Growing up in rural England knowing a good beer should be second nature. But I grew up in a period in England when there was a big push for this new lighter coloured stuff called lager.
Most kids of my age had dads who had a love of those big Party Seven keg cans that were impossible to open. The stuff inside wasn’t easy on a pre-teen palette, but to dad a good home party needed Worthington E, Double Diamond, Youngs Tartan, and Watney’s Red Barrel. Preferably in a huge tin that needed holes punched in them.
Then along came the six pack, and the trendy new telly-advertised light yellow lagers. Suddenly there were tins of Carling Black Label, Skol (“If you know lager, you’re a skolar”) Harp and Carlsberg. Judging by the ones I tasted the new lagers were no tastier than the party keg stuff, and mum wasn’t too happy to find that it was only really drinkable cold, and thus these cans started taking up valuable refrigerator space.

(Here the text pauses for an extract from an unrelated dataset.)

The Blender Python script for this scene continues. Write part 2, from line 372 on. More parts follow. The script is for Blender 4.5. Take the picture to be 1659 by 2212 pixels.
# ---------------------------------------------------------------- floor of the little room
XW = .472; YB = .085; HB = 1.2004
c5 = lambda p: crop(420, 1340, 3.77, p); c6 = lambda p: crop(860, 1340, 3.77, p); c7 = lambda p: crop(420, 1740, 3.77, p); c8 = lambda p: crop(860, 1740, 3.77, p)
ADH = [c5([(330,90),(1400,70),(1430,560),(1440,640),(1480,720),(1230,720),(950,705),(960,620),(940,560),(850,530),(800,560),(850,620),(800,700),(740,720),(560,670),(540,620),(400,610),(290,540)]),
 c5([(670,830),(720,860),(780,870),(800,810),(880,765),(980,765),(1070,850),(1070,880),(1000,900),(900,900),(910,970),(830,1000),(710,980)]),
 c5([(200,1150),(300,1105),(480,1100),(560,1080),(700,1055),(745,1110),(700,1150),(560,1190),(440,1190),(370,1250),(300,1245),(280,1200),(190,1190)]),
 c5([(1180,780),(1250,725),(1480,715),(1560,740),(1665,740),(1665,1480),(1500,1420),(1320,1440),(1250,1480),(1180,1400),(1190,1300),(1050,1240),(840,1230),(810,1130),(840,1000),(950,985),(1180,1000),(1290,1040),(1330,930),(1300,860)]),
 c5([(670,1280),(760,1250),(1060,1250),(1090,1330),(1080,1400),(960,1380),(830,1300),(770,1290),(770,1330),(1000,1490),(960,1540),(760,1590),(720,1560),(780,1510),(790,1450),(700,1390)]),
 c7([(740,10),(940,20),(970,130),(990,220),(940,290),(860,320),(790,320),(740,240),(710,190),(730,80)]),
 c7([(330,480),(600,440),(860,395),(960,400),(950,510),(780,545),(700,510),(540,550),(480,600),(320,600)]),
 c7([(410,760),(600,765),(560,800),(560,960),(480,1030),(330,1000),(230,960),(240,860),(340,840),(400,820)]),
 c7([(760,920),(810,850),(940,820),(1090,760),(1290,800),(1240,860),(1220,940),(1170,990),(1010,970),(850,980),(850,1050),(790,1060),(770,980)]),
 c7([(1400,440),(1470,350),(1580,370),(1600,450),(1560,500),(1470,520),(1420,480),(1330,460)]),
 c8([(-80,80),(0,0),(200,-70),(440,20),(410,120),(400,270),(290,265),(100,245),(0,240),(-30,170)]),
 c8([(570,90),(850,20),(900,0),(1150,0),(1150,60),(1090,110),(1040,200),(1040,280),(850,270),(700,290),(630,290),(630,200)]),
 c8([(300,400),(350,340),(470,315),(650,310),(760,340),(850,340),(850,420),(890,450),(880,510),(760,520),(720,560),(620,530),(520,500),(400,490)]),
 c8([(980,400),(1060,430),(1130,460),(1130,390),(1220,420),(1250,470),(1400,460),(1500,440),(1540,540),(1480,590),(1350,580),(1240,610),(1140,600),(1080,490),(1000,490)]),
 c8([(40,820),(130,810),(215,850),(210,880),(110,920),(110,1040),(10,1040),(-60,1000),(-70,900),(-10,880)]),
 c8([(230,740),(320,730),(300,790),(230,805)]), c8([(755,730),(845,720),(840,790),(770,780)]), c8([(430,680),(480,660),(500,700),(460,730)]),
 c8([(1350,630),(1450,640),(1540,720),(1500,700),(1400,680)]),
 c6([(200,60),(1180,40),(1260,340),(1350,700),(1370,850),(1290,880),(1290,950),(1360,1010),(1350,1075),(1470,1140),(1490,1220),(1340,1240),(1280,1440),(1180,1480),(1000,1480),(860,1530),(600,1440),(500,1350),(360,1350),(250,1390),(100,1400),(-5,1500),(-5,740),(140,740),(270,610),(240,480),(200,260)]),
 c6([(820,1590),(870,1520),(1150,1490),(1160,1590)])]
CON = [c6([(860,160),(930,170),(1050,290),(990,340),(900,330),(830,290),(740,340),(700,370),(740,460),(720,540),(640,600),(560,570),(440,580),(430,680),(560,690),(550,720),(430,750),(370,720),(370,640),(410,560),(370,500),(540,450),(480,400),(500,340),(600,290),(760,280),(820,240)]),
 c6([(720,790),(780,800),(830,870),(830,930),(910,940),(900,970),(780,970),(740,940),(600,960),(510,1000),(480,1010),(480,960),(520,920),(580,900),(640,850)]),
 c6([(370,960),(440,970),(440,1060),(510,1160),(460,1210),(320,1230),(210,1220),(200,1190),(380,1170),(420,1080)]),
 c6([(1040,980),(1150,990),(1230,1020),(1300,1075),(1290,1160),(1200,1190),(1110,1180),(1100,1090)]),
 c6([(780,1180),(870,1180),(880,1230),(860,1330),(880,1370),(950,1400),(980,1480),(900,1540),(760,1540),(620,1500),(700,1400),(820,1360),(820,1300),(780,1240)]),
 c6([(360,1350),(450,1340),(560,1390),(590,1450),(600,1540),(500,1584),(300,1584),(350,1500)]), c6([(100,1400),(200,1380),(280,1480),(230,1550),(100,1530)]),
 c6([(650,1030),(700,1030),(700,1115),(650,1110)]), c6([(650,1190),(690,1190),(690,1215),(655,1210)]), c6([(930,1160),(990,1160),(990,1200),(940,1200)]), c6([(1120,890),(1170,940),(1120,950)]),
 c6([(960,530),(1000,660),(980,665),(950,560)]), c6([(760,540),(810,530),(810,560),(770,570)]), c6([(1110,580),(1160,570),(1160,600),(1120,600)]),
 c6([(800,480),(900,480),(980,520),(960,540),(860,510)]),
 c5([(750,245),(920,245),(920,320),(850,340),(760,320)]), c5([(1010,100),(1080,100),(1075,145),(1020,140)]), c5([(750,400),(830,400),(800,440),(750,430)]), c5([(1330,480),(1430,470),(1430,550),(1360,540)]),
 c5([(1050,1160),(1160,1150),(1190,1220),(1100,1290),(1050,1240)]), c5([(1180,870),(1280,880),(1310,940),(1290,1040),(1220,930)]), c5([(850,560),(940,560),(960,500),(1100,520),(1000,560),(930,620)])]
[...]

The funny thing is that most Yorkshire pubs didn’t keep their German lagers in the fridge, so if you did opt for the Heineken or the Holsten Pils it would be warm and undrinkable and probably covered in dust. Premium lager? Have a lager and lime, mate and settle down. Yes that’s how we prefered to drink the stuff- with a slash of Roses lime cordial. Gross.
For a teen beer drinker the pub was the way out – as soon as I was old enough to pass for eighteen, the legal drinking age in the UK. Although I could try the beers that were advertised constantly on TV, they attracted customers because it wasn’t cool to be seen necking stuff like Tetley or John Smiths. Those old cask beers – mild or bitter – were firmly marketed at the seasoned local yobbo with sideburns and a sneer. “Tetley Bittermen. If you can’t beat ’em, join ’em”. No thanks grandad.
After that lager beer was just a thirst quencher in the clubs. Quality didn’t really matter. Half the time those session lagers were served up so cold that if there was a taste to it it wasn’t in evidence. Real ales were served in ridiculous glass tankards back then, and you felt like an old bloke just ordering the stuff. It was far simpler – and classier – to pop a wine cork.
Only one thing kept bottled lagers on the classier pub tables and that was the Reinheitsgebot rule. In 1993 the big brewers got their way and the rule was slackened, but before then German beers had to be made using the traditional four ingredients of water, hops, yeast and barley.
That meant that German lagers were well worth the effort and soon the distinctive pilzens were crossing the channel from Europe. Pilzner was just one of many types of beer back in the kellars and the volksfests. But in England they took over the bottled market slowly but surely, especially in the nightclubs where it started to push the britvics and the babychams out of the coolers.
Into the eighties the acceptance of draught lager onto the bar tops of Britain meant that those endless TV ads were paying off. British lager was noticeably thinner than the bottled varieties, but because it arrived chilled from the cellar kegs somehow it caught on. There was a vague notion that the Brits picked up a taste for the stuff after sampling it during continental holidays, but taste seemed not to matter at all.
How can you explain the continued presence of Budweiser, Carling and Fosters on our bar tops. Compared to the old czech triumvirate of Budvar, Staropramen and Pilsner Urquell those over-gassy thirst-quenchers are barely beers. Lager’s now a global thing, and even those American undrinkables like Coors, Miller, Bud Light and Corona have muscled their way into an increasingly flat market.
It’s no surprise to find that micro-breweries, who are scrupulous about ingredients and techniques and taste are proving to be the saviour of the once great British boozer. It’s time the lager louts were ousted, and there’s no time like the present.
Mine’s a pint of Best, barman. I’ve tried the worst.